Begin RECORDED DATA

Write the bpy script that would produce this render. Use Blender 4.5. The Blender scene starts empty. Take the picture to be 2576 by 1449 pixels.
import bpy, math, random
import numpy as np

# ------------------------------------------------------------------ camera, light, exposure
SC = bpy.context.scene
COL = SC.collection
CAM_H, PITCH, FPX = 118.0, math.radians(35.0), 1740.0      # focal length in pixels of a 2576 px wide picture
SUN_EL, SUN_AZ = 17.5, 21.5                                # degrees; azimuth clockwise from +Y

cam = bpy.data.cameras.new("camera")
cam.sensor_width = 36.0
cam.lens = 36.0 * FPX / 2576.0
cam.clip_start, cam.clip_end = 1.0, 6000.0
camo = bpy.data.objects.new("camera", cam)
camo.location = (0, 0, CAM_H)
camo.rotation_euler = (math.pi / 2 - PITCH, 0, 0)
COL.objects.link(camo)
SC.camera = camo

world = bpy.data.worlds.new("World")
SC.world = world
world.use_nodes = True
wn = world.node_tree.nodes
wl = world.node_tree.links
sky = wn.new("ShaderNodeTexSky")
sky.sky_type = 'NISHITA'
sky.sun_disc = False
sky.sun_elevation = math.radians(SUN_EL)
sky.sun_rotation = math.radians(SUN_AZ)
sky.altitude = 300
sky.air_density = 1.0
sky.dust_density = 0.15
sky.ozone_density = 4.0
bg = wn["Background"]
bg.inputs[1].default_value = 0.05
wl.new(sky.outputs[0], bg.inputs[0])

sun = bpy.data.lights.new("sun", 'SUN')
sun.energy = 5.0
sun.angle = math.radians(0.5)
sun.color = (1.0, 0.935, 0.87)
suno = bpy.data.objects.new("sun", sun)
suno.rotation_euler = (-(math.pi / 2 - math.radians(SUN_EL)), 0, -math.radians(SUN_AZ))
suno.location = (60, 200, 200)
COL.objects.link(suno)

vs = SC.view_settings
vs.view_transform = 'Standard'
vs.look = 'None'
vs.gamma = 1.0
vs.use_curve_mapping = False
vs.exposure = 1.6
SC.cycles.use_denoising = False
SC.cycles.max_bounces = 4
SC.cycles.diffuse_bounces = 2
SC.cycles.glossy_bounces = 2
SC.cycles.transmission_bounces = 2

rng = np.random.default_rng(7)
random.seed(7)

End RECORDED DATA

**WHAT IS NEEDED**
Everything from the first line through the line containing "SC.camera = camo" should be quoted exactly, and nothing beyond it.

**OUTPUT FOR THIS TASK**
Write the bpy script that would produce this render. Use Blender 4.5. The Blender scene starts empty. Take the picture to be 2576 by 1449 pixels.
import bpy, math, random
import numpy as np

# ------------------------------------------------------------------ camera, light, exposure
SC = bpy.context.scene
COL = SC.collection
CAM_H, PITCH, FPX = 118.0, math.radians(35.0), 1740.0      # focal length in pixels of a 2576 px wide picture
SUN_EL, SUN_AZ = 17.5, 21.5                                # degrees; azimuth clockwise from +Y

cam = bpy.data.cameras.new("camera")
cam.sensor_width = 36.0
cam.lens = 36.0 * FPX / 2576.0
cam.clip_start, cam.clip_end = 1.0, 6000.0
camo = bpy.data.objects.new("camera", cam)
camo.location = (0, 0, CAM_H)
camo.rotation_euler = (math.pi / 2 - PITCH, 0, 0)
COL.objects.link(camo)
SC.camera = camo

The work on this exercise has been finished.